Najlepsze półprodukty dla początkujących
Osoby, które dopiero zaczynają swoją przygodę z półproduktami, mogą sięgnąć po te substancje, które można bez obaw stosować samodzielnie, bez konieczności stosowania się do chemicznych receptur. Będą to przede wszystkim wszelkie oleje, stosowane jako kosmetyk na skórę, włosy czy paznokcie. Do nawilżania stosować można nie tylko już wspomniany kwas hialuronowy, ale też aloesowy żel czy panthenol. Ciekawą alternatywą dla sklepowych toników są hydrolaty, zwane też wodami kwiatowymi. Istnieje wiele rodzajów hydrolatów, a każdy z nich posiada inne właściwości. Najpopularniejsze z nich to hydrolat: różany, oczarowy, miętowy czy rumiankowy. Większej pracy nie wymagają w stosowaniu również glinki i algi (na przykład spirulina). Wystarczy zmieszać odpowiednią ich ilość z wodą lub hydrolatem, dodać inne ulubione substancje (oleje, ekstrakty, nawilżacze), a następnie stosować tak, jak sklepowe maseczki.
Zrobić własny krem
Stworzenie własnego kosmetyku typu krem czy balsam do ciała wymaga nieco więcej fachowej wiedzy, jednak nie jest niemożliwe. Po pierwsze, istnieją substancje, które wystarczy wymieszać z fazą wodną, aby otrzymać pożądany preparat kosmetyczny.
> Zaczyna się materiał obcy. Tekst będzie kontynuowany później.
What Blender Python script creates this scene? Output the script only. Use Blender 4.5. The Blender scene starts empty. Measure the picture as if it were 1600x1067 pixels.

Przykładem mogą być kwasy chemiczne, z których można zrobić peelingi do twarzy i ciała. W tym przypadku, warto jednak zaczynać takie kuracje z pomocą niskich stężeń, aby przyzwyczaić do nich skórę. Aby zrobić własny krem, trzeba posiadać wiedzę na temat łączenia fazy wodnej z tłuszczową. Informacje te z łatwością można jednak zdobyć, a wszelkie potrzebne produkty po prostu nabyć. Swobodnie można bowiem zakupić oleje, ekstrakty, emulgatory (służące do tworzenia kremowej konsystencji), a nawet bezpieczne konserwanty.
Tworzenie własnych kosmetyków ma jedną wielką zaletę, a mianowicie możliwość dostosowania receptur kosmetycznych do własnych potrzeb. Nie dziwi więc fakt, że niektóre kobiety wolą samodzielnie stworzyć serum nawilżające za kilka złotych, niż kupować drogie kosmetyki, które nie są w stanie sprostać wymaganiom ich skóry.